I want to be a great adviser and believe that this can only happen if there is significant overlap between what you and I are excited about. So please take a look at my research group page, and think about what you feel passionate and highly motivated to work on. Then, feel free to write me an email on your thoughts and how your interests might align, or better yet, expand mine.
In addition to having common interests, I think that our collaboration will be much more fruitful and enjoyable if we actually like each other as well as what we are doing. To figure this out, we should communicate, and hopefully work together, before you fully join my group. The best way to do this is to take one of my classes or, if opportunity arises, work with me on a project or as a TA.
As your advisor, I will help you adopt the IDEAL research methodology: Identification, Definition, Exploration, Assessment, and Learning.
IDENTIFICATION. Identifying a research topic is the first step for you. I believe good research topics should have both real-world impact and scientific merits. One effective approach to identifying such research topics is to spare some time everyday reading technology websites and news articles (e.g., TechCrunch, The Next Web). The focus is to identify issues that the general public care about (and thus have broad impact) and to think about what scientific and technical breakthroughs are needed to address those issues (your potential research topic!).
DEFINITION. Clearly defining the problem scope, after identifying a research topic, is vital to any research projects. In my observations, the single most expensive mistake that graduate students tend to make is skipping the scope definition step and jumping to the solution exploration step too quickly. Often, it leads to months of time wasted on searching solutions to an “undefined” problem. I will help you develop problem definition skills: if the problem identified is too specific, generalize it and scope the problem in a broader context; if the problem identified is too big, break it down into multiple smaller problems where each has a clear scope.
EXPLORATION. Exploring creative solutions is what we all enjoy as scientists and engineers. I believe creativity can be trained. Many psychology studies have shown that creativity comes from the reuse of ideas, or in other words, to take ideas that have worked well in one context and apply it by analogy to another context. A creative solution is nothing more than the juxtaposition of a particular idea in a particular context that people have never though of before.

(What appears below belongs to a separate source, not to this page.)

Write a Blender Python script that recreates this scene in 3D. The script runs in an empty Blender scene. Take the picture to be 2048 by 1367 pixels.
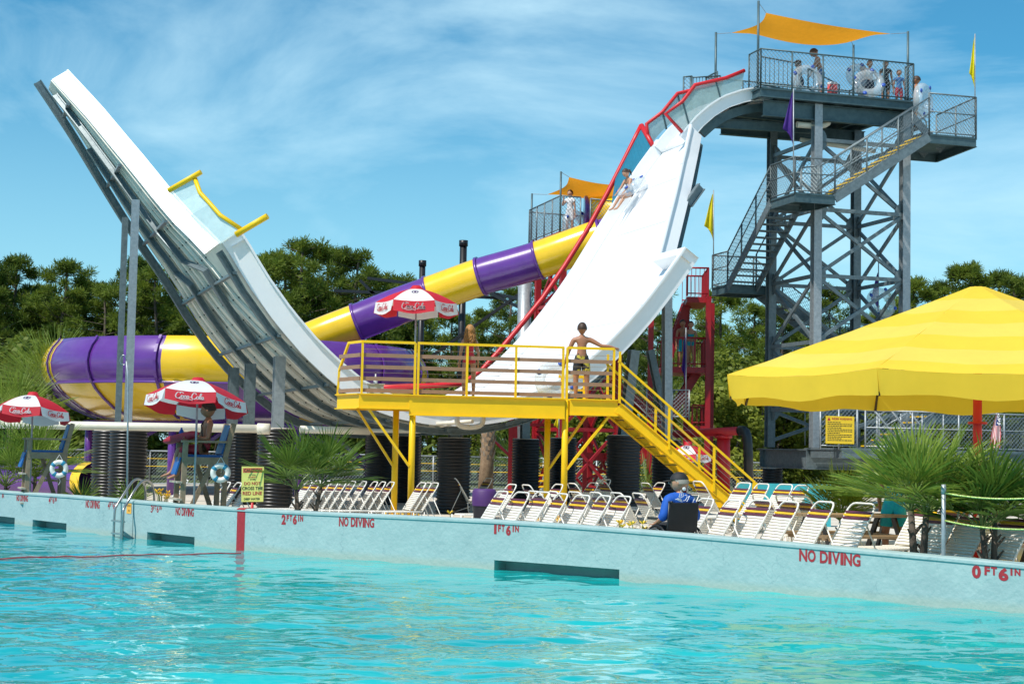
import bpy, bmesh, math, random
from math import sin, cos, pi, radians, sqrt, atan2, tan
from mathutils import Vector, Matrix, noise
from mathutils.geometry import tessellate_polygon
random.seed(7)
V = Vector
scene = bpy.context.scene
col = scene.collection
# ---------------------------------------------------------------- camera
FPX = 3200.0; ROLL = 0.0195; PITCH = math.atan(216.5/FPX); EYE = 1.83
_r0 = V((1, 0, 0)); FW = V((0, cos(PITCH), sin(PITCH))); _u0 = _r0.cross(FW)
RT = _r0*cos(ROLL) + _u0*sin(ROLL); UP = _u0*cos(ROLL) - _r0*sin(ROLL)
CAM = V((0, 0, EYE))
cd = bpy.data.cameras.new('camera'); cam = bpy.data.objects.new('camera', cd); col.objects.link(cam)
cd.sensor_width = 36.0; cd.lens = FPX/2048*36; cd.clip_end = 3000; cd.clip_start = 0.1
m = Matrix.Identity(4)
for i in range(3):
    m[i][0] = RT[i]; m[i][1] = UP[i]; m[i][2] = -FW[i]; m[i][3] = CAM[i]
cam.matrix_world = m
scene.camera = cam
# ---------------------------------------------------------------- sky and sun
SUN = V((-0.40, -0.40, 0.83)).normalized()
sun_el = math.asin(SUN.z); sun_az = atan2(SUN.x, SUN.y)
w = bpy.data.worlds.new("World"); scene.world = w; w.use_nodes = True
nt = w.node_tree; nd = nt.nodes; lk = nt.links; nd.clear()
out = nd.new('ShaderNodeOutputWorld'); bg = nd.new('ShaderNodeBackground'); bg.inputs[1].default_value = 0.118
sky = nd.new('ShaderNodeTexSky'); sky.sky_type = 'NISHITA'; sky.sun_disc = False
sky.sun_elevation = sun_el; sky.sun_rotation = sun_az; sky.air_density = 1.0; sky.dust_density = 0.35; sky.ozone_density = 2.6
tc = nd.new('ShaderNodeTexCoord'); mp = nd.new('ShaderNodeMapping'); mp.inputs['Scale'].default_value = (1.7, 1.7, 4.6); mp.inputs['Rotation'].default_value = (0.0, 0.13, 0.3)
n1 = nd.new('ShaderNodeTexNoise'); n1.inputs['Scale'].default_value = 2.1; n1.inputs['Detail'].default_value = 9; n1.inputs['Roughness'].default_value = 0.58; n1.inputs['Distortion'].default_value = 0.5
cr = nd.new('ShaderNodeValToRGB'); cr.color_ramp.elements[0].position = 0.46; cr.color_ramp.elements[1].position = 0.74
cr.color_ramp.elements[0].color = (0, 0, 0, 1); cr.color_ramp.elements[1].color = (0.56, 0.56, 0.56, 1)
hs = nd.new('ShaderNodeMix'); hs.data_type = 'RGBA'; hs.blend_type = 'MULTIPLY'; hs.inputs['Factor'].default_value = 1; hs.inputs['B'].default_value = (.31, .84, .94, 1)
mx = nd.new('ShaderNodeMix'); mx.data_type = 'RGBA'; mx.inputs['B'].default_value = (5.9, 8.2, 9.0, 1)
lk.new(tc.outputs['Generated'], mp.inputs[0]); lk.new(mp.outputs[0], n1.inputs[0]); lk.new(n1.outputs[0], cr.inputs[0])
lk.new(sky.outputs[0], hs.inputs['A']); lk.new(hs.outputs['Result'], mx.inputs['A']); lk.new(cr.outputs[0], mx.inputs['Factor'])
sz = nd.new('ShaderNodeSeparateXYZ'); lk.new(tc.outputs['Generated'], sz.inputs[0])
mh = nd.new('ShaderNodeMapRange'); mh.inputs[1].default_value = 0.0; mh.inputs[2].default_value = 0.24; mh.inputs[3].default_value = 0.62; mh.inputs[4].default_value = 0.0
lk.new(sz.outputs[2], mh.inputs[0]); mz_ = nd.new('ShaderNodeMix'); mz_.data_type = 'RGBA'; mz_.inputs['B'].default_value = (4.6, 6.9, 7.9, 1)
lk.new(mh.outputs[0], mz_.inputs['Factor']); lk.new(mx.outputs['Result'], mz_.inputs['A']); lk.new(mz_.outputs['Result'], bg.inputs[0]); lk.new(bg.outputs[0], out.inputs[0])
sd = bpy.data.lights.new('sun', 'SUN'); so = bpy.data.objects.new('sun', sd); col.objects.link(so)
sd.energy = 4.2; sd.angle = radians(0.5); sd.color = (1.0, 0.95, 0.87)
so.rotation_euler = (-SUN).to_track_quat('-Z', 'Y').to_euler(); so.location = (0, 0, 30)
scene.view_settings.view_transform = 'Standard'; scene.view_settings.look = 'None'
scene.view_settings.exposure = 0.25; scene.view_settings.gamma = 1.0
scene.render.engine = 'CYCLES'
# ---------------------------------------------------------------- helpers
Z3 = V((0, 0, 1))
def ray(x, y): return RT*((x-1024)/FPX) + UP*((683.5-y)/FPX) + FW
def P(x, y, Y):
    d = ray(x, y); return CAM + d*(Y/d.y)
def PZ(x, y, z):
    d = ray(x, y); return CAM + d*((z-EYE)/d.z)
def hline(px, org, dr, y=700):      # where a vertical plane (org + s*dr) is met by the pixel column px
    d = ray(px, y); det = dr.x*(-d.y) + d.x*dr.y
    s = ((CAM.x-org.x)*(-d.y) + d.x*(CAM.y-org.y))/det
    return s
ORG = {}
def rot_z(a): return Matrix.Rotation(a, 3, 'Z')
class MB:
    def __init__(s): s.v = []; s.f = []; s.mi = []; s.m = 0; s.sm = []; s.smooth = False
    def add(s, vs, fs):
        b = len(s.v); s.v += [V(x) for x in vs]
        for f in fs: s.f.append([b+i for i in f]); s.mi.append(s.m); s.sm.append(s.smooth)
    def hexa(s, a, b):               # a, b: two quads (4 pts each) -> closed box
        s.add(list(a)+list(b), [(3,2,1,0),(4,5,6,7),(0,1,5,4),(1,2,6,5),(2,3,7,6),(3,0,4,7)])
    def box(s, c, d, R=None):
        c = V(c); R = R or Matrix.Identity(3); x, y, z = d[0]/2, d[1]/2, d[2]/2
        q = [c+R@V(p) for p in ((-x,-y,-z),(x,-y,-z),(x,y,-z),(-x,y,-z),(-x,-y,z),(x,-y,z),(x,y,z),(-x,y,z))]
        s.hexa(q[:4], q[4:])
    def beam(s, p, q, w, h, up=None):
        p = V(p); q = V(q); d = (q-p).normalized(); up = V(up) if up else Z3
        if abs(d.dot(up)) > 0.98: up = V((0, 1, 0)) if abs(d.y) < .9 else V((1, 0, 0))
        sx = d.cross(up).normalized(); sy = sx.cross(d).normalized()
        o = [sx*(-w/2)+sy*(-h/2), sx*(w/2)+sy*(-h/2), sx*(w/2)+sy*(h/2), sx*(-w/2)+sy*(h/2)]
        s.hexa([p+k for k in o], [q+k for k in o])
    def ibeam(s, p, q, w, h, t=.02, up=None):
        p = V(p); q = V(q); d = (q-p).normalized(); up = V(up) if up else Z3
        if abs(d.dot(up)) > 0.98: up = V((0, 1, 0))
        sx = d.cross(up).normalized(); sy = sx.cross(d).normalized()
        s.beam(p+sy*(h/2-t/2), q+sy*(h/2-t/2), w, t, up); s.beam(p-sy*(h/2-t/2), q-sy*(h/2-t/2), w, t, up)
        s.beam(p, q, t, h-2*t, up)
    def tube(s, pts, r, n=8, closed=False, caps=True):
        pts = [V(p) for p in pts]; N = len(pts); rr = r if isinstance(r, (list, tuple)) else [r]*N
        b = len(s.v); prev = None
        for i, p in enumerate(pts):
            if closed: d = pts[(i+1) % N]-pts[i-1]
            else: d = pts[min(i+1, N-1)]-pts[max(i-1, 0)]
            d.normalize()
            if prev is None:
                a = Z3 if abs(d.z) < .9 else V((1, 0, 0)); sx = d.cross(a).normalized()
            else:
                sx = prev-d*prev.dot(d)
                sx = sx.normalized() if sx.length > 1e-6 else d.orthogonal().normalized()
            prev = sx; sy = d.cross(sx)
            for k in range(n):
                t = 2*pi*k/n; s.v.append(p+(sx*cos(t)+sy*sin(t))*rr[i])
        M = N if closed else N-1
        for i in range(M):
            for k in range(n):
                a = b+i*n+k; c = b+i*n+(k+1) % n; e = b+((i+1) % N)*n
                s.f.append([a, c, e+(k+1) % n, e+k]); s.mi.append(s.m); s.sm.append(n > 5)
        if caps and not closed:
            s.f.append([b+k for k in range(n)][::-1]); s.mi.append(s.m); s.sm.append(False)
            s.f.append([b+(N-1)*n+k for k in range(n)]); s.mi.append(s.m); s.sm.append(False)
    def lathe(s, prof, c, n=24, a0=0, a1=2*pi, matf=None):
        c = V(c); b = len(s.v); full = abs(a1-a0-2*pi) < 1e-6; K = n if full else n+1
        for r_, z in prof:
            for k in range(K):
                t = a0+(a1-a0)*k/n; s.v.append(c+V((r_*cos(t), r_*sin(t), z)))
        for i in range(len(prof)-1):
            for k in range(n):
                a = b+i*K+k; d = b+i*K+(k+1) % K
                s.f.append([a, d, d+K, a+K]); s.mi.append(matf(i, k) if matf else s.m); s.sm.append(True)
    def quad(s, a, b, c, d): s.add([a, b, c, d], [(0, 1, 2, 3)])
    def plate(s, poly, n, th):       # poly in 3D (planar), extruded by n*th
        n = V(n).normalized()*th; k = len(poly); A = [V(p) for p in poly]; B = [p+n for p in A]
        s.add(A+B, [tuple(range(k))[::-1], tuple(range(k, 2*k))]+[(i, (i+1) % k, k+(i+1) % k, k+i) for i in range(k)])
    def strip(s, A, B, th=0.0, nrm=None):   # ruled sheet between two polylines, optional thickness
        n = len(A)
        if th == 0:
            s.add(list(A)+list(B), [(i, i+1, n+i+1, n+i) for i in range(n-1)]); return
        Nn = []
        for i in range(n):
            t = (A[min(i+1, n-1)]-A[max(i-1, 0)]); w_ = B[i]-A[i]; q = t.cross(w_); q.normalize(); Nn.append(q*th)
        A2 = [a+k for a, k in zip(A, Nn)]; B2 = [a+k for a, k in zip(B, Nn)]
        f = []
        for i in range(n-1):
            f += [(i, n+i, n+i+1, i+1), (2*n+i, 2*n+i+1, 3*n+i+1, 3*n+i), (i, i+1, 2*n+i+1, 2*n+i), (n+i, 3*n+i, 3*n+i+1, n+i+1)]
        f += [(0, 2*n, 3*n, n), (n-1, 2*n-1, 4*n-1, 3*n-1)]
        s.add(list(A)+list(B)+A2+B2, f)
    def sphere(s, c, r, n=12, sc=(1, 1, 1), R=None):
        c = V(c); R = R or Matrix.Identity(3); vs = []; fs = []; h = max(4, n//2)
        for i in range(h+1):
            t = pi*i/h
            for k in range(n):
                u = 2*pi*k/n; vs.append(c+R@V((r*sc[0]*sin(t)*cos(u), r*sc[1]*sin(t)*sin(u), r*sc[2]*cos(t))))
        for i in range(h):
            for k in range(n): fs.append((i*n+k, (i+1)*n+k, (i+1)*n+(k+1) % n, i*n+(k+1) % n))
        o = s.smooth; s.smooth = True; s.add(vs, fs); s.smooth = o
    def torus(s, c, R_, r, n=28, k=10, M=None, matf=None):
        c = V(c); M = M or Matrix.Identity(3); b = len(s.v)
        for i in range(n):
            a = 2*pi*i/n
            for j in range(k):
                t = 2*pi*j/k; s.v.append(c+M@V(((R_+r*cos(t))*cos(a), (R_+r*cos(t))*sin(a), r*sin(t))))
        for i in range(n):
            for j in range(k):
                s.f.append([b+i*k+j, b+((i+1) % n)*k+j, b+((i+1) % n)*k+(j+1) % k, b+i*k+(j+1) % k]); s.mi.append(matf(i) if matf else s.m); s.sm.append(True)
    def build(s, name, mats, parent=None, at=None, smooth=None, local=False):
        me = bpy.data.meshes.new(name); o = bpy.data.objects.new(name, me); col.objects.link(o)
        if not isinstance(mats, (list, tuple)): mats = [mats]
        if parent is not None: o.parent = parent; org = V((0, 0, 0)) if local else ORG[parent.name]; ORG[o.name] = org
        else:
            if at is None:
                xs = [p.x for p in s.v]; ys = [p.y for p in s.v]; at = V(((min(xs)+max(xs))/2, (min(ys)+max(ys))/2, min(p.z for p in s.v)))
            org = V((0, 0, 0)) if local else V(at); o.location = org; ORG[o.name] = org
        me.from_pydata([p-org for p in s.v], [], s.f)
        for mm in mats: me.materials.append(mm)
        me.polygons.foreach_set('material_index', s.mi)
        me.polygons.foreach_set('use_smooth', s.sm if smooth is None else [smooth]*len(s.f))
        me.update(); return o
def build_split(mb, name, mats, parent):      # one object for each separate piece
    par = list(range(len(mb.v)))
    def fnd(i):
        while par[i] != i: par[i] = par[par[i]]; i = par[i]
        return i
    for f in mb.f:
        for i in f[1:]: par[fnd(i)] = fnd(f[0])
    grp = {}
    for k, f in enumerate(mb.f): grp.setdefault(fnd(f[0]), []).append(k)
    for ks in grp.values():
        q = MB(); mp_ = {}
        for k in ks:
            for i in mb.f[k]:
                if i not in mp_: mp_[i] = len(q.v); q.v.append(mb.v[i])
            q.f.append([mp_[i] for i in mb.f[k]]); q.mi.append(mb.mi[k]); q.sm.append(mb.sm[k])
        q.build(name, mats, parent)
def tag(o, label=None, cat=None, group=None, kind=None):
    if label: o['label'] = label
    if cat: o['category'] = cat
    if group: o['group'] = group
    if kind: o['kind'] = kind
    return o
def empty(name, loc, label=None, cat=None, group=None):
    o = bpy.data.objects.new(name, None); col.objects.link(o); o.location = loc; ORG[o.name] = V(loc)
    o.empty_display_size = .3
    return tag(o, label, cat, group)
def clone(o, loc=None, rz=None, label=None, parent=None, sc=None):
    c = o.copy(); col.objects.link(c); ORG[c.name] = V(loc) if loc is not None else V((0, 0, 0))
    if parent is not None: c.parent = parent
    if loc is not None: c.location = loc
    if rz is not None: c.rotation_euler = (0, 0, rz)
    if sc is not None: c.scale = (sc, sc, sc) if not isinstance(sc, (tuple, list)) else sc
    if label: c['label'] = label
    for ch in list(KIDS.get(o.name, ())): clone(ch, parent=c)
    return c
KIDS = {}
def kids_index():
    KIDS.clear()
    for o in bpy.data.objects:
        if o.parent: KIDS.setdefault(o.parent.name, []).append(o)
def R_of(d, up=Z3):                  # matrix whose x axis is d, z near up
    x = V(d).normalized(); y = V(up).cross(x).normalized(); z = x.cross(y)
    return Matrix((x, y, z)).transposed()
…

To freely “reuse” ideas, however, one must master a lot of ideas. That is, to be able to "think out of the box", you first need to have a big box! I will encourage you to extensively read papers, particularly those that are not directly related to your current research, to create an idea repository that your future projects can borrow from.
ASSESSMENT. Assessing the practicality of a solution is particularly important to architecture and systems research. I will encourage you to assess solutions not only under the constraints of today’s technology, but also to consider future technology scaling so as to create systems that have a long-term impact.
LEARNING. The research loop is never closed without learning from the success and failure of the past. I will help you deliver good research talks as it is an important way for learning. A good talk usually means positive and insightful feedbacks, which motivate better research.